30 July 2002

Crisis deepens..

Trimble is by several accounts preparing for a serious split with John Reid:

"Mr Trimble’s confidence in Dr Reid is believed to have fallen sharply after the MP for Upper Bann suggested a security initiative after a break-in at Castlereagh police station in March, for which the Provisional IRA has been blamed. Mr Trimble’s advisers said that he expected Dr Reid to relay the information to Tony Blair but, they say, he was surprised several weeks later to discover that the Prime Minister had not been told."

One senior aide to Trimble said:

“He has become a problem to the process, but it’s up to Downing Street to sort it out, not us. He’s just not pulling his weight. It may be that officials in the Northern Ireland Office are misrepresenting the situation to Reid himself, but he’s just not expressing Unionist concerns to Downing Street. That’s the fundamental problem.”

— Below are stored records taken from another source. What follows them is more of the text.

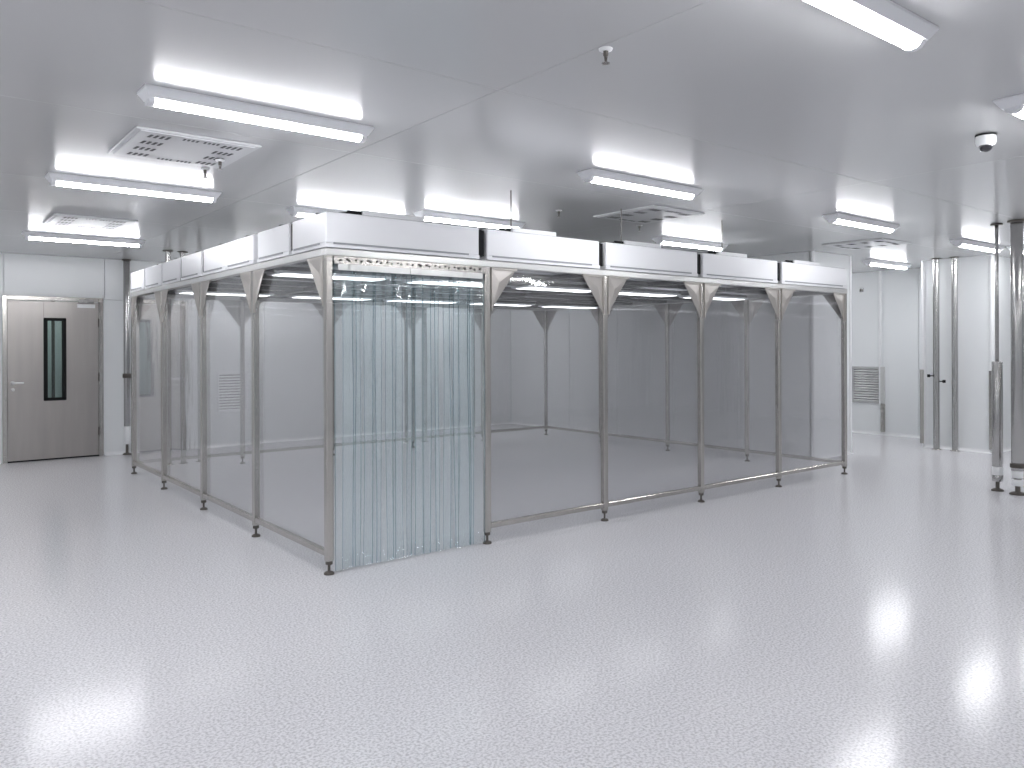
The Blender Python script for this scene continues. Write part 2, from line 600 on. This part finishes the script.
t = thing('dome_camera', 'white dome camera with a dark lens hanging from the ceiling', 'camera', (5.12, 1.95, H))
MB().cyl(0, 0, -.011, -.0005, .057, 28).build('mounting_ring', M['black'], t)
MB().lathe(0, 0, [(.054, -.011), (.055, -.045), (.050, -.060), (.037, -.066)], 28).build('housing', M['plastic'], t)
MB().lathe(0, 0, [(.038, -.064), (.037, -.076), (.030, -.091), (.016, -.100), (.004, -.103)], 24).build('lens_dome', M['lens'], t)

# ------------------------------------------------------------------ the booth
PX = [2.271, 3.57, 4.824, 6.125, 7.418, 8.746]
PY = [4.857, 6.19, 7.525, 8.88, 10.2]
HP = .025                  # half post
ZR0, ZR1 = 2.105, 2.157    # top rail
ZB0, ZB1 = .115, .155      # bottom rail
booth = thing('clean_booth', 'clear walled clean booth with a steel frame in the middle of the room', 'booth', (PX[0], PY[0], 0))
OX, OY = PX[0], PY[0]

post_mb = MB()
c = .006
pr = [(-HP + c, -HP), (HP - c, -HP), (HP, -HP + c), (HP, HP - c), (HP - c, HP), (-HP + c, HP), (-HP, HP - c), (-HP, -HP + c)]
post_mb.prism(pr, 'z', .09, ZR0)
post_mesh = post_mb.mesh('post', M['steel'])
foot_mesh = MB().cyl(0, 0, .066, .09, .024, 14).lathe(0, 0, [(.009, .02), (.009, .066)], 12).lathe(0, 0, [(.034, 0), (.034, .008), (.028, .016), (.012, .022)], 18).mesh('leveling_foot', M['dark_steel'])


def part(name, me, parent, loc=(0, 0, 0), rz=0):
    o = bpy.data.objects.new(name, me)
    COL.objects.link(o)
    o.parent = parent
    o.location = loc
    o.rotation_euler = (0, 0, rz)
    return o


posts = [(x, PY[0]) for x in PX] + [(x, PY[-1]) for x in PX] + [(PX[0], y) for y in PY[1:-1]] + [(PX[-1], y) for y in PY[1:-1]]
for x, y in posts:
    p = part('post', post_mesh, booth, (x - OX, y - OY, 0))
    tag(part('leveling_foot', foot_mesh, p), 'dark screw foot')

# gusset: a folded triangular plate in the top corner between post and rail
gw, gh = .25, .33
gm = MB()
gv = [(0, 0, 0), (gw, 0, 0), (0, 0, -gh), (gw * .30, -.012, -gh * .33)]
th = .005
gb = [(x, y + th, z) for x, y, z in gv]
gm.add(gv + gb, [(0, 3, 1), (1, 3, 2), (2, 3, 0), (4, 5, 7), (5, 6, 7), (6, 4, 7), (0, 1, 5, 4), (1, 2, 6, 5), (2, 0, 4, 6)])
gm.box(0, gw, -.012, th, -.014, 0).box(0, .012, -.012, th, -gh, 0)
gus_mesh = gm.mesh('gusset', M['gusset'])
gus_mesh_m = MB().add([(-x, y, z) for x, y, z in gm.v], gm.f).mesh('gusset', M['gusset'])


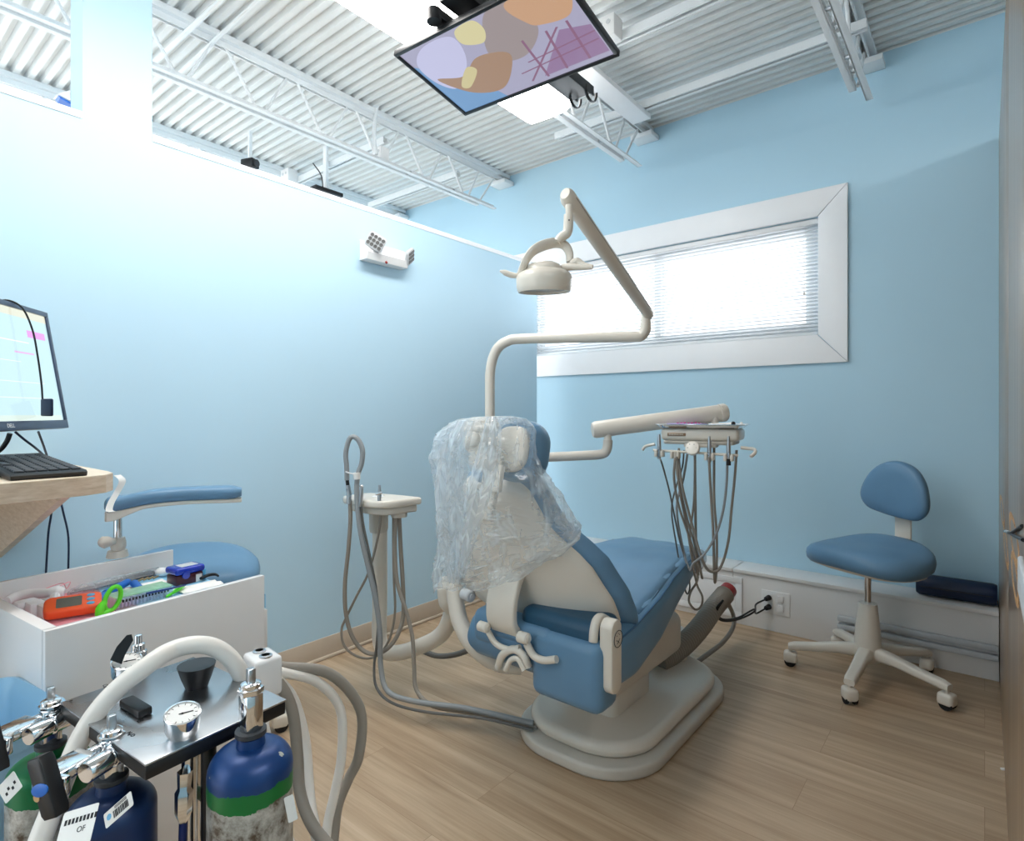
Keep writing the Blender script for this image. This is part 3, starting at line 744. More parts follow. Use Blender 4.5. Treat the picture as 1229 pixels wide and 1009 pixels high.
# slack cover sheet over the far edge of the leg section
m = MB(); vs = []; nx, ny = 16, 26
for j in range(ny + 1):
    y = 1.78 + j / ny * .88
    hw, zt, zb = table(seat, y)
    for i in range(nx + 1):
        u = i / nx * 2 - 1
        x = CX + cxo(y) + u * (hw - .012) - .014
        z = zt + .010 + .008 * (1 - u * u) + .006 * mnoise.noise(Vector((x * 14, y * 9, 3))) - .012 * max(0, abs(u) - .8) / .2
        vs.append((x, y, z))
# (fabric wrinkles)
fs = [(j * (nx + 1) + i, j * (nx + 1) + i + 1, (j + 1) * (nx + 1) + i + 1, (j + 1) * (nx + 1) + i) for j in range(ny) for i in range(nx)]
m.add(vs, fs); o = m.build('seat_top_panel', M['vinyl'], ch, ang=60)
md = o.modifiers.new('thick', 'SOLIDIFY'); md.thickness = 0.008; md.offset = -1
# clear toe cover
m = MB(); rg = []
for k, y in enumerate((2.50, 2.56, 2.62, 2.68, 2.72, 2.735)):
    hw, zt, zb = table(seat, min(y, 2.7)); s_ = 1.03 if k < 4 else .9
    hh = (zt - zb) / 2 * s_ + .004; prof = rrect(2 * (hw + .006) * s_, 2 * hh, min(.04, hh * .8), 5)
    rg.append([(CX + cxo(y) + a + .004 * mnoise.noise(Vector((a * 30, b * 30, k))), y + .004 * mnoise.noise(Vector((a * 20, b * 20, k + 9))), (zt + zb) / 2 + b + .006 * mnoise.noise(Vector((a * 25, b * 25, k)))) for a, b in prof])
m.rings(rg); m.build('toe_cover', M['clear'], ch, ang=50)
# rear lip of the seat: darker folded cushion behind
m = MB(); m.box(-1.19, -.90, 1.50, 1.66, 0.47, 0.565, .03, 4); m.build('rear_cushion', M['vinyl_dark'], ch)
m = MB(); m.box(-1.385, -1.275, 1.475, 1.60, .405, .525, .035, 4); m.box(-1.31, -1.05, 1.478, 1.60, .44, .518, .025, 3); m.box(-1.13, -.87, 1.475, 1.60, .30, .515, .035, 4)
m.build('seat_skirt', M['vinyl'], ch)

# --- backrest frame: origin at hip, w up along the back, leaning toward the viewer
ax_u = Vector((1, 0, 0)); ax_w = Vector((0, -0.215, 0.43)).normalized(); ax_n = ax_u.cross(ax_w).normalized()   # n points to the rear (viewer side)?
if ax_n.y > 0: ax_n = -ax_n
hip = Vector((-1.255, 1.60, 0.555))
XB = frame(hip, ax_u, ax_n, ax_w)       # local x right, y = rear, z = up the back
L_ = 0.50
#           w     halfw  bulge
bk = [(-.05, .350), (.03, .342), (.09, .318), (.147, .298), (.20, .258), (.243, .212), (.28, .182), (.324, .166), (.38, .152), (.425, .138), (.455, .105), (.475, .065)]
def bw(w):
    for i in range(len(bk) - 1):
        if w <= bk[i + 1][0]:
            u = (w - bk[i][0]) / (bk[i + 1][0] - bk[i][0]); return lerp(bk[i][1], bk[i + 1][1], max(0, u))
    return bk[-1][1]
def shell(off_in, off_out, shrink, w0, w1, n=34, arch=0.075, wrap=0.0):
    """curved slab whose outline follows bk; y = rear"""
    rings = []
    for k in range(n + 1):
        w = lerp(w0, w1, k / n); hw = max(.02, bw(w) * shrink)
        e = min(1, (k + .4) / 2.5, (n - k + .4) / 2.5)
        e = e ** .5
        out = []; N = 14
        def yy(u, o): return o + arch * (1 - u * u) * (.55 + .45 * max(0, 1 - w / .5)) - arch * .6
        for i in range(N + 1):
            u = -1 + 2 * i / N; out.append((u * hw, lerp(yy(u, (off_in + off_out) / 2), yy(u, off_out), e * (1 - abs(u) ** 8 * .6)), w))
        for i in range(N + 1):
            u = 1 - 2 * i / N; out.append((u * hw, lerp(yy(u, (off_in + off_out) / 2), yy(u, off_in), e * (1 - abs(u) ** 8 * .6)), w))
        rings.append(out)
    return MB(XB).rings(rings)
bs = shell(-.012, .018, 1.0, -.048, .465, arch=.085).build('back_shell', M['cream'], ch, ang=60)
# upholstered side: wider than the shell and in front of it
bk_s = bk[:]
bk = [(w, h + (.026 if w < .15 else .020)) for w, h in bk_s] + [(.505, .05)]
shell(-.085, -.010, 1.0, -.10, .50, arch=.085).build('back_cushion', M['vinyl'], ch, ang=60)
bk = bk_s
# --- headrest
HC = V(593, 536, 1.75)
XH = frame(HC, Vector((.985, .17, 0)), Vector((.12, -.80, -.58)), Vector((.0, -.58, .80)))
XH = frame(HC, (1, .12, 0), (.1, -.93, .2), (0, .2, .93))
hr = MB(XH)
prof = rrect(.21, .175, .07, 7)
def pillow(mb, prof, y0, y1, bul, s0=.86):
    rg = []; n = 10
    for k in range(n + 1):
        t = k / n; y = lerp(y0, y1, t); s_ = s0 + (1 - s0) * math.sin(math.pi * min(max(t, .02), .98)) ** .5
        rg.append([(a * s_, y, b * s_) for a, b in prof])
    return mb.rings(rg)
XHp = XH @ Matrix.Translation(Vector((.040, -.050, .0))) @ Matrix.Rotation(R(8), 4, 'Z')
hp = pillow(MB(XHp), rrect(.175, .19, .07, 7), -.075, .005, 0).build('headrest_pad', M['vinyl'], ch, ang=60)
pillow(MB(XHp), rrect(.13, .14, .05, 7), .0, .028, 0).build('headrest_shell', M['cream'], ch, ang=60)
# mechanism: stacked knobs and levers
m = MB(XH)
m.ell((-.035, .03, .012), .052, .032, .040, pw=.8)
m.ell((-.03, .035, .062), .060, .028, .022, pw=.8)
m.ell((-.015, .025, -.04), .045, .03, .035, pw=.8)
m.tube([(-.085, .04, .045), (-.06, .058, .04), (-.02, .055, .045), (.03, .04, .05)], .012, 10)
m.cyl((-.035, .05, .01), (-.035, .078, .01), .024, bev=.004)
m.build('headrest_mechanism', M['cream'], ch, ang=50)
m = MB(XH)
m.box(-.03, .028, -.02, .004, -.22, -.02, .010); m.build('headrest_stem', M['cream'], ch)
m = MB(XH); m.box(.012, .052, .0, .022, -.135, -.055, .006); m.cyl((.032, .0225, -.095), (.032, .026, -.095), .006); m.build('glide_bar', M['cream'], ch)
# --- wide rear support arm under the shell, and its pivots
top = hip + ax_n * .075
def strip(pts, w, th):
    mb = MB(); P = catmull(pts, 5); rg = []
    for i, p_ in enumerate(P):
        t = (P[min(i + 1, len(P) - 1)] - P[max(i - 1, 0)]).normalized(); nn = Vector((1, 0, 0)).cross(t).normalized()
        rg.append([p_ + Vector((a, 0, 0)) + nn * b for a, b in rrect(w, th, th * .3, 3)])
    return mb.rings(rg)
sp = Vector((CX - .03, 1.50, .0))
def zc_at(px, py, y): return at(px, py, Y=y)
a0 = at(612, 684, Y=1.50); a1 = at(606, 700, Y=1.475); a2 = at(601, 722, Y=1.455); a3 = at(603, 745, Y=1.455); a4 = at(606, 757, Y=1.47)
xs_ = (a0.x + a3.x) / 2
strip([(xs_, a0.y, a0.z), (xs_, a1.y, a1.z), (xs_, a2.y, a2.z), (xs_, a3.y, a3.z), (xs_, a4.y + .01, a4.z)], .118, .026).build('rear_support_arm', M['cream'], ch, ang=50)
for px_, py_, rr in ((580, 752, .017), (628, 765, .018)):
    c = at(px_, py_, Y=1.44)
    m = MB(); m.cyl(c + Vector((-.02, 0, 0)), c + Vector((.022, 0, 0)), rr, bev=.005); m.cyl(c + Vector((.022, 0, 0)), c + Vector((.025, 0, 0)), rr * .5)
    m.build('pivot_knob', M['cream'], ch)
for pts, rr in (([(586, 758), (595, 772), (610, 779), (624, 777)], .010), ([(632, 772), (640, 786), (652, 792), (668, 791)], .012)):
    MB().tube([at(a, b, Y=1.46) for a, b in pts], rr, 10, flat=1.0).build('curved_link', M['cream'], ch)
m = MB()
m.tube([at(598, 800, Y=1.47), at(603, 786, Y=1.46), at(616, 779, Y=1.46), at(628, 786, Y=1.46), at(634, 800, Y=1.47)], .013, 10)
m.tube([at(607, 804, Y=1.46), at(613, 792, Y=1.455), at(622, 791, Y=1.455), at(629, 804, Y=1.46)], .009, 10)
m.build('yoke_ring', M['cream'], ch)
m = MB(); 
for k in range(3): m.tube([at(630 + 4 * k, 776, Y=1.50), at(636 + 5 * k, 790, Y=1.49), at(650 + 8 * k, 800, Y=1.50), at(668 + 5 * k, 812, Y=1.52)], .006, 8)
m.build('wiring', M['blackrub'], ch)
MB().tube([at(626, 782, Y=1.475), at(629, 792, Y=1.47), at(634, 800, Y=1.475)], .008, 8).build('wiring', M['pcb'], ch, label='orange wire cover')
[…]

Gerry Adams keeps the pressure on from the other side: "The Catholic community and other people of goodwill want to know when the killing of Catholics is going to stop". Danny Morrison, gives a Republican reading of the political events of the last fortnight:

"Tony Blair stated that any future breach of the ceasefires would be met with a “rigorous' response”. He refused unionist demands that the power of decision be removed from the Secretary of State and invested in an 'independent' arbiter (that is, someone sympathetic to unionists). If last Wednesday's announcement from Blair has been perceived by unionists as a defeat for them and a victory for Sinn Féin, then the only possible interpretation of Trimble's observation about August being a bloody month is that the violence would be coming from loyalists."

He goes on:

"Roll on his [David Trimble's] resignation as First Minister - and a bonus would be his resignation as leader of his party. Let them have a new leader. He or she will still be facing the same problem of whether they can accept the principle of equality and share power. I don't even care if the DUP emerges as the largest party on the unionist side after next May's Assembly elections; that is, if we have elections. They will all face the same dilemma: do we despise nationalists more than we love 'Ulster'?"

If the crisis does lead to resignation and a crashing of the institutions, is David Burnside the man to lead the UUP in the mess that will inevitably follow?